I agree with this in some measure.  I agree that progressive politicians talk too much and act as if taxes aren’t a benefit.  They do this because they’ve grown up in the same business frame as everyone else.  Progressives seem to want to try to make excuses for being progressive–which in the business frame is “anti-American.”  Never argue frames; simply present your positive opposite frame. This is called learning by incessant repetition; it will take a long time.

But, much of this is troubling to me. You see, “frames” trigger “manipulation” in me.  I think of this as dishonest at best.  And offering as justification the fact that “they do it” doesn’t seem very, well, progressive.  It smacks of a kind of Bolshevik response to me: capture the state apparatus and manipulate citizens for your idea of the “good.” (Do you see how I attempted to “trigger” a frame in you?)

I couldn’t help but think of the U.S. response to the Soviets in the planning of the Cold War, wherein “sober planners” in NSC 68 (April, 1950) basically set the course for spying, both internally and externally, as well as violent aggression in “satellite countries,” all in the name of combating the fact that the Soviets would surely be spying and committing the same acts.  In order to beat them, we became what we thought they were (see my bolded text below):

In essence, the fundamental purpose is to assure the integrity and vitality of our free society, which is founded upon the dignity and worth of the individual…

Yet,

The democratic way is harder than the authoritarian way because, in seeking to protect and fulfill the individual, it demands of him understanding, judgment, and positive participation in the increasingly complex and exacting problems of the modern world. It demands that he exercise discrimination: that while pursuing through free inquiry the search for truth he knows when he should commit an act of faith; that he distinguish between the necessity for tolerance and the necessity for just suppression.

Which justifies,

In coping with dictatorial governments acting in secrecy and with speed, we are also vulnerable in that the democratic process necessarily operates in the open and at a deliberate tempo. Weaknesses in our situation are readily apparent and subject to immediate exploitation. This Government therefore cannot afford in the face of the totalitarian challenge to operate on a narrow margin of strength. A democracy can compensate for its natural vulnerability only if it maintains clearly superior overall power in its most inclusive sense.

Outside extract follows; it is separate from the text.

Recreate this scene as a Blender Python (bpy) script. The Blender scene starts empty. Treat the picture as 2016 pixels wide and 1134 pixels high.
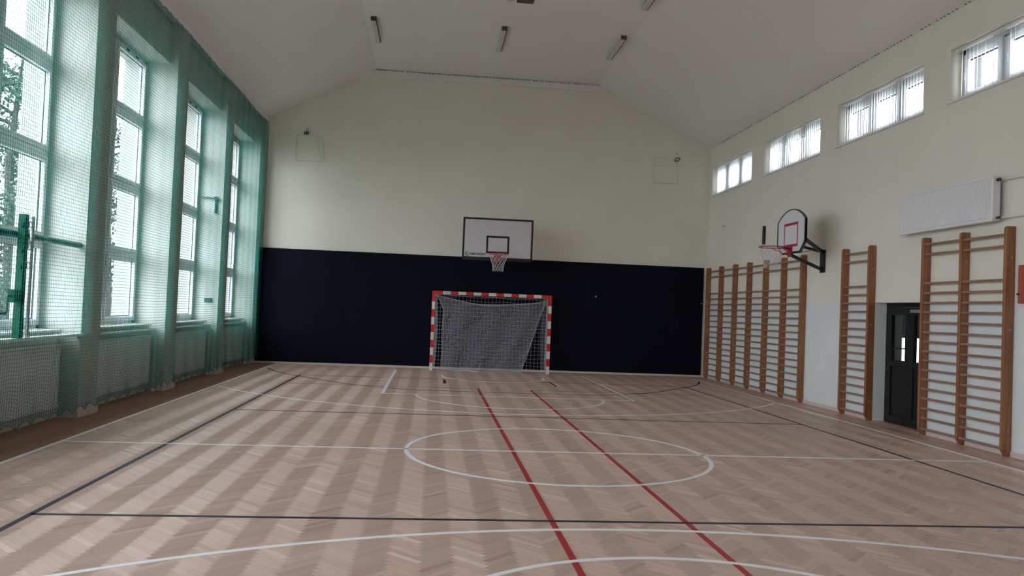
import bpy, math, random
from mathutils import Vector, Matrix
random.seed(7)
scn = bpy.context.scene
col = scn.collection

# ---------------------------------------------------------------- camera
CAM = dict(x=-1.5445, y=-9.2870, z=1.6634, yaw=0.0997059, pitch=0.0276186, roll=0.0402856, f=1552.709)
def make_camera():
    cd = bpy.data.cameras.new('camera'); co = bpy.data.objects.new('camera', cd); col.objects.link(co)
    cy, sy = math.cos(CAM['yaw']), math.sin(CAM['yaw']); cp, sp = math.cos(CAM['pitch']), math.sin(CAM['pitch'])
    fwd = Vector((sy*cp, cy*cp, sp)); right = Vector((cy, -sy, 0)); up = right.cross(fwd)
    cr, sr = math.cos(CAM['roll']), math.sin(CAM['roll'])
    r2 = right*cr + up*sr; u2 = up*cr - right*sr
    m = Matrix((r2, u2, -fwd)).transposed().to_4x4()
    m.translation = Vector((CAM['x'], CAM['y'], CAM['z']))
    co.matrix_world = m
    cd.sensor_width = 36; cd.sensor_fit = 'HORIZONTAL'; cd.lens = 36*CAM['f']/2016
    cd.clip_start = 0.05; cd.clip_end = 500
    scn.camera = co
make_camera()

# ---------------------------------------------------------------- world, view, lights
vs = scn.view_settings
vs.view_transform = 'Standard'; vs.look = 'None'; vs.gamma = 1; vs.use_curve_mapping = False
vs.exposure = 1.47
w = bpy.data.worlds.new('world'); scn.world = w; w.use_nodes = True
nt = w.node_tree; nt.nodes.clear()
wo = nt.nodes.new('ShaderNodeOutputWorld'); bg = nt.nodes.new('ShaderNodeBackground')
tc = nt.nodes.new('ShaderNodeTexCoord'); sep = nt.nodes.new('ShaderNodeSeparateXYZ'); mr = nt.nodes.new('ShaderNodeMapRange')
cr_ = nt.nodes.new('ShaderNodeValToRGB')
nt.links.new(tc.outputs['Generated'], sep.inputs[0]); nt.links.new(sep.outputs['Z'], mr.inputs[0])
mr.inputs[1].default_value = -0.1; mr.inputs[2].default_value = 0.9
nt.links.new(mr.outputs[0], cr_.inputs[0]); nt.links.new(cr_.outputs[0], bg.inputs[0]); nt.links.new(bg.outputs[0], wo.inputs[0])
cr_.color_ramp.elements[0].color = (0.86, 0.90, 0.97, 1); cr_.color_ramp.elements[1].color = (0.88, 0.92, 1.0, 1)
# overcast sky with a broad bright patch behind the camera
SKY, GLOW, GEXP = 2.0, 5.2, 5.0
vn = nt.nodes.new('ShaderNodeVectorMath'); vn.operation = 'NORMALIZE'; nt.links.new(tc.outputs['Generated'], vn.inputs[0])
vd = nt.nodes.new('ShaderNodeVectorMath'); vd.operation = 'DOT_PRODUCT'; nt.links.new(vn.outputs[0], vd.inputs[0])
vd.inputs[1].default_value = Vector((-0.42, -0.80, 0.42)).normalized()
def wm(op, a, b):
    x = nt.nodes.new('ShaderNodeMath'); x.operation = op
    for i, v in enumerate((a, b)):
        if isinstance(v, float): x.inputs[i].default_value = v
        else: nt.links.new(v, x.inputs[i])
    return x.outputs[0]
st = wm('ADD', wm('MULTIPLY', wm('POWER', wm('MAXIMUM', vd.outputs['Value'], 0.0), GEXP), GLOW), SKY)
nt.links.new(st, bg.inputs[1])

BAYS = [(-11.03, -8.29), (-7.69, -4.95), (-4.35, -1.61), (-0.99, 1.75), (2.35, 5.07), (5.68, 8.42), (9.05, 11.78)]
CLER = [(-11.2, -8.5), (-7.75, -5.05), (-4.3, -1.6), (-0.87, 1.83), (2.48, 5.16), (5.84, 8.55), (9.27, 12.0)]
def portal(name, loc, rot, sx, sy):
    l = bpy.data.lights.new(name, 'AREA'); l.shape = 'RECTANGLE'; l.size = sx; l.size_y = sy
    l.cycles.is_portal = True
    o = bpy.data.objects.new(name, l); o.location = loc; o.rotation_euler = rot; col.objects.link(o)
for a, b in BAYS:
    portal('window_daylight', (-7.2, (a+b)/2, 3.5), (0, -math.pi/2, 0), 4.9, b-a+0.2)
for a, b in CLER:
    portal('clerestory_daylight', (6.75, (a+b)/2, 5.45), (0, math.pi/2, 0), 1.0, b-a+0.2)

# ---------------------------------------------------------------- room measures
WY = 12.185; BY = -12.2; RX = 6.09; PX_ = -6.18; HX = -6.32; GX_ = -6.75; OX = -7.09; NX = -6.46
SILL, HEAD = 1.15, 5.76
CZ, CL, CRX = 8.0, -3.3, 2.72          # flat ceiling height and its two creases
EL, ER = 6.50, 6.42                     # eaves

# ---------------------------------------------------------------- materials
def mat(name, c, rough=0.5, metal=0.0, spec=0.5, noise=0.0, nscale=8.0, bump=0.0, bscale=60.0, coat=0.0):
    m = bpy.data.materials.new(name); m.use_nodes = True
    n = m.node_tree; b = n.nodes['Principled BSDF']
    b.inputs['Base Color'].default_value = (*c, 1); b.inputs['Roughness'].default_value = rough
    b.inputs['Metallic'].default_value = metal; b.inputs['Specular IOR Level'].default_value = spec
    b.inputs['Coat Weight'].default_value = coat
    t = n.nodes.new('ShaderNodeTexCoord')
    if noise > 0:
        nz = n.nodes.new('ShaderNodeTexNoise'); nz.inputs['Scale'].default_value = nscale; nz.inputs['Detail'].default_value = 4
        n.links.new(t.outputs['Object'], nz.inputs['Vector'])
        r = n.nodes.new('ShaderNodeMapRange'); r.inputs[3].default_value = 1-noise; r.inputs[4].default_value = 1+noise
        r.inputs[1].default_value = 0.25; r.inputs[2].default_value = 0.75
        n.links.new(nz.outputs[0], r.inputs[0])
        mx = n.nodes.new('ShaderNodeVectorMath'); mx.operation = 'SCALE'; mx.inputs[0].default_value = c
        n.links.new(r.outputs[0], mx.inputs['Scale']); n.links.new(mx.outputs[0], b.inputs['Base Color'])
    if bump > 0:
        nb = n.nodes.new('ShaderNodeTexNoise'); nb.inputs['Scale'].default_value = bscale
        n.links.new(t.outputs['Object'], nb.inputs['Vector'])
        bp = n.nodes.new('ShaderNodeBump'); bp.inputs['Strength'].default_value = bump; bp.inputs['Distance'].default_value = 0.005
        n.links.new(nb.outputs[0], bp.inputs['Height']); n.links.new(bp.outputs[0], b.inputs['Normal'])
    return m

def node(n, typ, *ins, **kw):
    x = n.nodes.new(typ)
    for k, v in kw.items(): setattr(x, k, v)
    for i, v in enumerate(ins):
        if v is None: continue
        if isinstance(v, (int, float, tuple)): x.inputs[i].default_value = v
        else: n.links.new(v, x.inputs[i])
    return x
def M_(n, op, *a): return node(n, 'ShaderNodeMath', *a, operation=op).outputs[0]

def wall_paint(name, upper, lower, line):
    m = bpy.data.materials.new(name); m.use_nodes = True; n = m.node_tree; b = n.nodes['Principled BSDF']
    b.inputs['Roughness'].default_value = 0.75; b.inputs['Specular IOR Level'].default_value = 0.25
    g = node(n, 'ShaderNodeNewGeometry'); s = node(n, 'ShaderNodeSeparateXYZ', g.outputs['Position'])
    f = M_(n, 'GREATER_THAN', s.outputs['Z'], line)
    mx = node(n, 'ShaderNodeMix', data_type='RGBA'); n.links.new(f, mx.inputs[0])
    mx.inputs[6].default_value = (*lower, 1); mx.inputs[7].default_value = (*upper, 1)
    nz = node(n, 'ShaderNodeTexNoise'); nz.inputs['Scale'].default_value = 1.3; nz.inputs['Detail'].default_value = 5
    n.links.new(g.outputs['Position'], nz.inputs['Vector'])
    r = node(n, 'ShaderNodeMapRange', nz.outputs[0], 0.3, 0.7, 0.975, 1.02)
    mm = node(n, 'ShaderNodeVectorMath', operation='SCALE'); n.links.new(mx.outputs[2], mm.inputs[0]); n.links.new(r.outputs[0], mm.inputs['Scale'])
    n.links.new(mm.outputs[0], b.inputs['Base Color'])
    nb = node(n, 'ShaderNodeTexNoise'); nb.inputs['Scale'].default_value = 90
    n.links.new(g.outputs['Position'], nb.inputs['Vector'])
    bp = node(n, 'ShaderNodeBump'); bp.inputs['Strength'].default_value = 0.15; bp.inputs['Distance'].default_value = 0.003
    n.links.new(nb.outputs[0], bp.inputs['Height']); n.links.new(bp.outputs[0], b.inputs['Normal'])
    return m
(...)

So to combat the “speed” and “secrecy” of Totalitarian governments, the US decided to create a population that would acquiesce to government “truth” about the motivations of foreign (evil) governments (see above as to “commit an act of faith”) with alacrity, and fully engage a national spying service as well as begin to inculcate a “rule by committee” in Congress so that it could keep secrets even from itself.

That’s not a slippery slope: that’s a bungee dive with no anchor.

Do I want to become the thing I find offensive and ignoble?  Treating others as beings to coerce seems to me to be the wrong way to live regardless if I think I have honorable motives for doing so.  Sadly, this is the very nature of our economic philosophy and it has become our true master (“God is the Market“).

I think we cannot change our entrenched systems by offering progressive frames; it is this created national belief in the “healthy wealth” of a consumption economy that is embedded and recalcitrant, as it provides our very ground of being; these systems feed us (and starve us); lift us up (and bury us).  We have been trained to believe in the “good” while ignoring what is harmful (see parentheses) in the ways our class hierarchies are privileged and in the ways all successes are monetary.  Even progressive frames fail within that reality. They would just be new metaphors to extract the same gold.

This is our true frame…and it is total.